◆ Goal: Check each line below for the word "script" and give the number of lines that have it, nothing more.

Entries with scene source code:
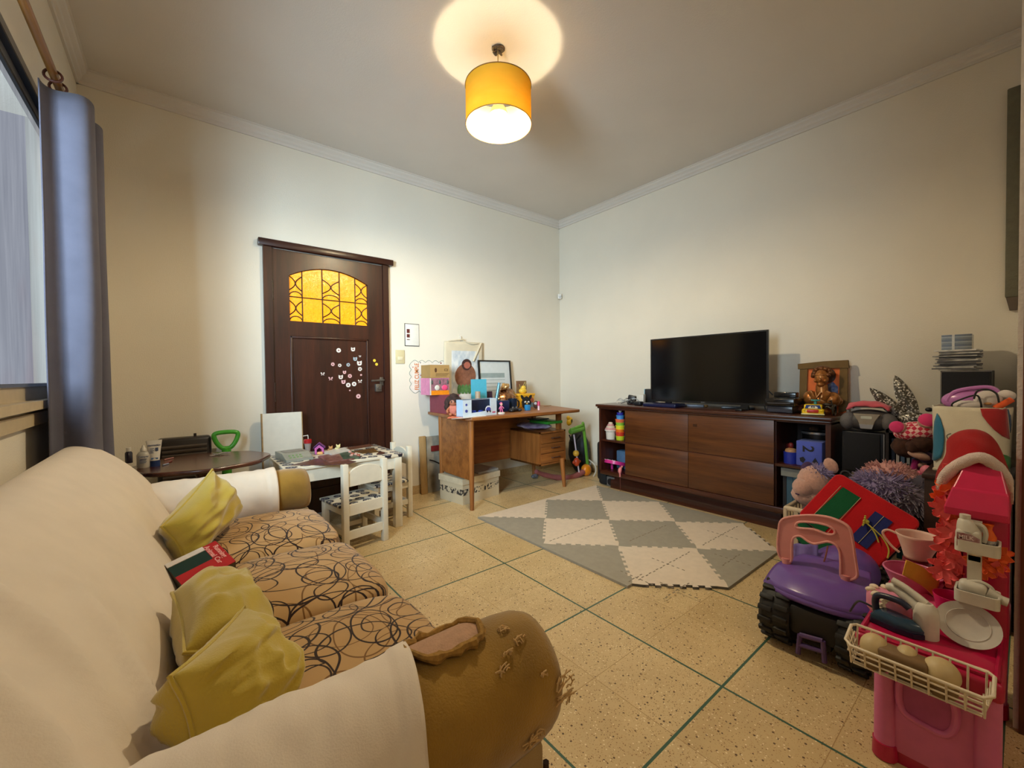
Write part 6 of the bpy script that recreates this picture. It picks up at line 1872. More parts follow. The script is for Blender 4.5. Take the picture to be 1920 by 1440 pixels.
for k, (px0_, px1_, py_, lab, col) in enumerate(((1284, 1320, 762, 'grey remote control lying left of centre under the television', (130, 132, 142)), (1352, 1394, 766, 'black remote control lying under the middle of the television', (40, 38, 40)), (1400, 1412, 768, 'short black remote control lying right of centre under the television', (30, 28, 30)))):
    a, b = cbase(px0_, py_), cbase(px1_, py_ + 1)
    rmt = T('remote_control', lab, 'remote control', (a + b) / 2)
    Mr_ = frame((a + b) / 2, b - a, Vector((0, 0, 1)).cross(b - a))
    inM(MB().box((0, 0, .009), ((b - a).length, .042, .018), bev=.005), Mr_).build('remote_body', mat('remote_%d' % k, col, rough=.35), rmt, world=True)
    kk = MB()
    for i in range(5): kk.box((-(b - a).length * .35 + i * (b - a).length * .16, 0, .019), (.007, .022, .003))
    inM(kk, Mr_).build('button', mat('remote_key', (150, 150, 150)), rmt, world=True, smooth=0)
p = cbase(1324, 764)
tag(MB().ell(p + Vector((0, 0, .012)), (.018, .016, .012)).build('brass_trinket', mat('old_brass', (140, 104, 60), rough=.4, metal=.5)), 'small brass trinket between the remotes under the television', 'trinket')
# chargers and cables at the left end
p = cbase(1183, 757) + Vector((.02, 0, 0))
ad = T('power_adapter', 'black plug-in power adapter among cables at the cabinet\'s left end', 'adapter', p)
MB().box((0, 0, .048), (.06, .07, .06), rot=(.2, .1, .3), bev=.01).build('adapter_body', mat('black_plastic', (24, 24, 28)), ad)
MB().box((0, 0, .010), (.06, .08, .02), bev=.006).build('lower_body', mat('black_plastic', (24, 24, 28)), ad)
p = cbase(1196, 758) + Vector((.03, 0, 0))
tag(MB().box(p + Vector((.02, 0, .045)), (.05, .07, .09), rz=.1, bev=.008).build('white_adapter', M_wp), 'white plug block between the black adapter and the phone dock', 'adapter')
p = cbase(1199, 760)
tag(MB().box(p + Vector((-.01, 0, .018)), (.06, .07, .036), bev=.012).build('black_charger', mat('black_plastic', (24, 24, 28))), 'low black charger in front of the white plug block', 'charger')
p = cbase(1212, 757) + Vector((.03, 0, 0))
rt = T('router_box', 'black box with a pale rim standing left of the television', 'router', p)
MB().box((.02, -.01, .068), (.06, .085, .136), bev=.008).build('router_body', mat('black_plastic', (24, 24, 28)), rt)
MB().box((.02, .034, .068), (.062, .006, .134)).build('rim', mat('pale_cyan_plastic', (170, 206, 216), rough=.3), rt, smooth=0)
for k in range(3):
    col = ((200, 198, 192), (60, 58, 60), (190, 190, 186))[k]
    b0 = cbase(1158 + 6 * k, 757)
    cc = MB(); rr = random.Random(20 + k)
    pts = [b0 + Vector((rr.uniform(-.05, .06), rr.uniform(-.13, .05) - .02 * k, rr.uniform(.006, .055))) for _ in range(9)]
    pts[0].z = pts[-1].z = .782
    for q in pts: q.z = max(q.z, CZ + .006) if q.z > .5 else CZ + q.z
    cc.tube(pts, .0032, n=6, smooth=8)
    tag(cc.build('charging_cable', mat('cable_%d' % k, col, rough=.4)), ('white charging cable tangled at the cabinet\'s left end', 'dark charging cable tangled at the cabinet\'s left end', 'pale charging cable crossing in front of the adapters')[k], 'cable')

# painted picture in a cardboard frame, bronze bust, yellow car
fA, fB = at(1501, 684, 'x', -.06), at(1591, 672, 'x', -.06)
pf = T('framed_picture', 'cardboard framed orange picture leaning on the wall behind the bust', 'framed picture', (-.06, (fA.y + fB.y) / 2, CZ))
FW = abs(fA.y - fB.y) + .004; FH = (fA.z + fB.z) / 2 - CZ
Mf = frame((-.085, fA.y, CZ), (0, -1, 0), (.10, 0, 1))
bw = FW * .17
frd = MB(); frd.prism([(.004, 0), (bw, 0), (bw, FH - bw * .9), (.0, FH - bw * .9)], .02, Mf); frd.prism([(FW - bw, 0), (FW, .02), (FW - .006, FH - bw * .9), (FW - bw, FH - bw * .9)], .02, Mf)
frd.prism([(-.010, FH - bw * 1.05), (FW * .5, FH - bw * .98), (FW + .002, FH - bw), (FW - .004, FH + .006), (FW * .5, FH + .002), (-.012, FH - .012)], .026, Mf)
frd.build('frame', mat('brown_card_frame', (112, 86, 48), rough=.9, var=.12, scale=16), pf, world=True, smooth=0)
MB().prism([(.01, 0), (FW - .01, 0), (FW - .01, FH - .01), (.01, FH - .01)], .008, Mf).build('sheet', mat('orange_paint', (226, 104, 18), rough=.6, var=.08), pf, world=True, smooth=0)
fgp = MB(); fgp.prism([(FW * (.62 + .13 * math.cos(t)), FH * (.72 + .14 * math.sin(t))) for t in [2 * PI * k / 20 for k in range(20)]], .0015, Mf @ Matrix.Translation((0, 0, .008)))
fgp.build('dark_shape', mat('dark_brown_paint', (70, 46, 42), rough=.6, var=.4, scale=40), pf, world=True, smooth=0)
fgp = MB(); fgp.prism([(FW * .52, FH * .30), (FW * .80, FH * .28), (FW * .80, FH * .50), (FW * .70, FH * .60), (FW * .58, FH * .56)], .0015, Mf @ Matrix.Translation((0, 0, .0085)))
fgp.build('blue_shape', mat('blue_paint', (44, 62, 120), rough=.6, col2=(120, 130, 160), scale=60), pf, world=True, smooth=0)
bp0 = at(1536, 775, 'x', -.21)
bu = T('bust', 'bronze coloured bust of a man with thick hair in front of the orange picture', 'sculpture', (-.165, bp0.y, CZ))
M_bz = mat('bronze', (146, 90, 40), rough=.32, metal=.55, col2=(186, 122, 62), scale=40)
by = bp0.y; bx_ = -.165
q = .00235      # about the size of one photograph pixel there
def BP(dx, px, py): return Vector((bx_ + dx, at(px, 720, 'x', -.21).y, at(1536, py, 'x', -.21).z))
mb = MB()
mb.lathe([(0, 0), (.045, 0), (.05, .012), (.034, .03), (.03, .05), (0, .05)], (bx_, by, CZ), n=24)
mb.build('pedestal', M_bz, bu, world=True)
mb = MB(); 
mb.ell(BP(.01, 1537, 752), (.055, .112, .052), u=28, v=18)
mb.ell(BP(-.01, 1517, 747), (.045, .045, .050)); mb.ell(BP(-.01, 1558, 749), (.045, .045, .050))
mb.cyl(BP(0, 1538, 748), BP(0, 1537, 722), .040, .032, n=18)
mb.build('shoulders', M_bz, bu, world=True)
lap = MB()
for s_, a in ((-1, 1524), (1, 1550)):
    lap.box(BP(-.055, a, 742), (.014, .030, .072), rot=(s_ * .45, -.25, 0), bev=.006)
lap.tube([BP(-.06, 1530, 735), BP(-.068, 1534, 745), BP(-.06, 1540, 735)], .010, n=8); lap.build('collar', M_bz, bu, world=True)
hd2 = MB()
hd2.ell(BP(-.005, 1537, 708), (.046, .039, .054), u=28, v=20)
hd2.ell(BP(-.028, 1537, 721), (.022, .022, .018)); hd2.ell(BP(-.048, 1538, 712), (.010, .007, .013)); hd2.ell(BP(-.040, 1537, 703), (.012, .030, .007))
hd2.ell(BP(-.042, 1538, 719), (.007, .013, .004))
for s_ in (-1, 1): hd2.ell(BP(-.040, 1537 + s_ * 6, 707), (.006, .007, .004)); hd2.ell(BP(-.030, 1537 + s_ * 9, 714), (.016, .010, .012))
hd2.build('head', M_bz, bu, world=True)
hr_ = MB()
rr = random.Random(5)
for k in range(46):
    a = rr.uniform(0, 2 * PI); e = rr.uniform(-.2, 1.35)
    d = Vector((math.sin(a) * math.cos(e) * .9 + .2, math.cos(a) * math.cos(e), math.sin(e)))
    if d.x < -.45 and e < .7: continue
    hr_.ell(BP(0.006, 1537, 703) + Vector((d.x * .046, d.y * .050, d.z * .046)), (.017, .017, .015), rot=(a, e, 0), u=10, v=7)
hr_.build('hair', mat('bronze_hair', (110, 66, 32), rough=.4, metal=.5, var=.3, scale=60), bu, world=True, smooth=60)
# toy car with cartoon eyes
cA, cB = at(1503, 777, 'x', -.415), at(1545, 780, 'x', -.390); cA.z = cB.z = CZ
tcx = (cA + cB) / 2
yc2 = T('toy_car', 'yellow toy car with eyes on its windscreen at the right end of the cabinet', 'toy car', tcx)
WC = .167; Mcar = frame(cA, cB - cA, Vector((0, 0, 1)).cross(cB - cA)) @ Matrix.Diagonal(((cB - cA).length / WC,) * 3 + (1,))
M_yc = mat('car_yellow', (236, 196, 30), rough=.3)
def carbox(x0, x1, y0, y1, z0, z1, **k): return inM(MB().span((x0, y0, z0), (x1, y1, z1), **k), Mcar)
carbox(0, WC, .008, .19, .012, .058, bev=.012, seg=3).build('car_body', M_yc, yc2, world=True)
hdm = MB(); hdm.prism([(.035, .058), (.05, .098), (.14, .10), (.165, .058)], WC - .03, Matrix(((0, 0, 1, .015), (1, 0, 0, 0), (0, 1, 0, 0), (0, 0, 0, 1)))); inM(hdm, Mcar).build('cabin', M_yc, yc2, world=True, smooth=30, bevel=.006)
wsn = MB(); wsn.prism([(.022, 0), (WC - .022, 0), (WC - .032, .034), (.032, .034)], .003, frame((0, .036, .062), (1, 0, 0), (0, .42, 1))); inM(wsn, Mcar).build('windscreen', mat('car_blue_glass', (36, 62, 130), rough=.2), yc2, world=True, smooth=0)
ew = MB(); ew.prism([(WC * .28, 0), (WC * .72, 0), (WC * .70, .016), (WC * .60, .025), (WC * .5, .021), (WC * .40, .025), (WC * .30, .016)], .002, frame((0, .033, .063), (1, 0, 0), (0, .42, 1))); inM(ew, Mcar).build('eye', M_wp, yc2, world=True, smooth=0)
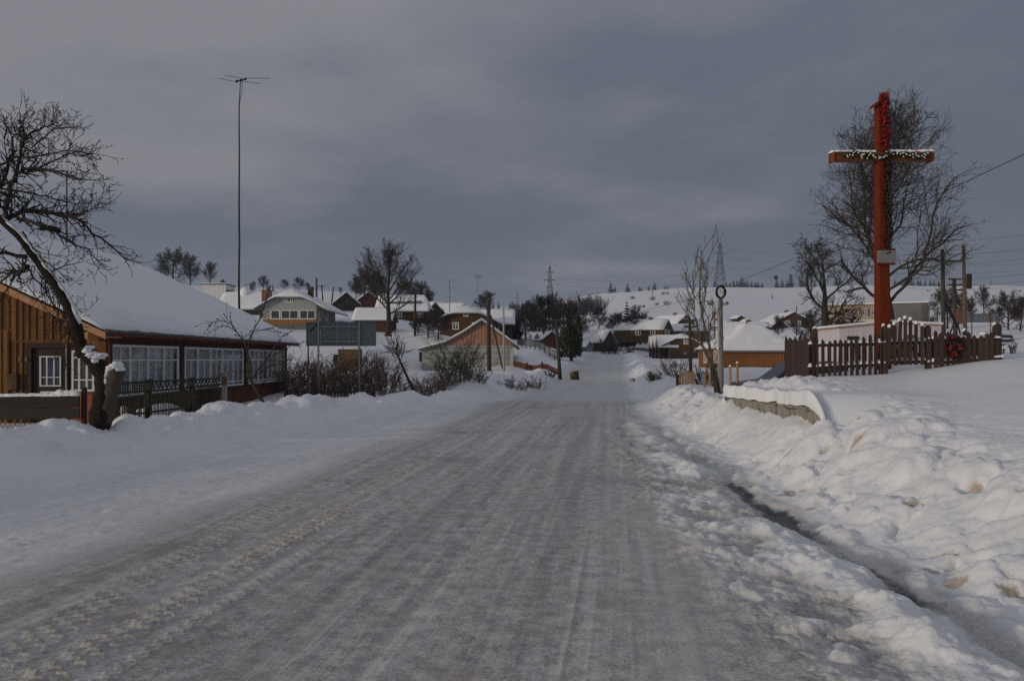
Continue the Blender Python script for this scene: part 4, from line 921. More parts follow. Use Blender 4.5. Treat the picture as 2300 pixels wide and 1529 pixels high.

◆ Response to this task: 2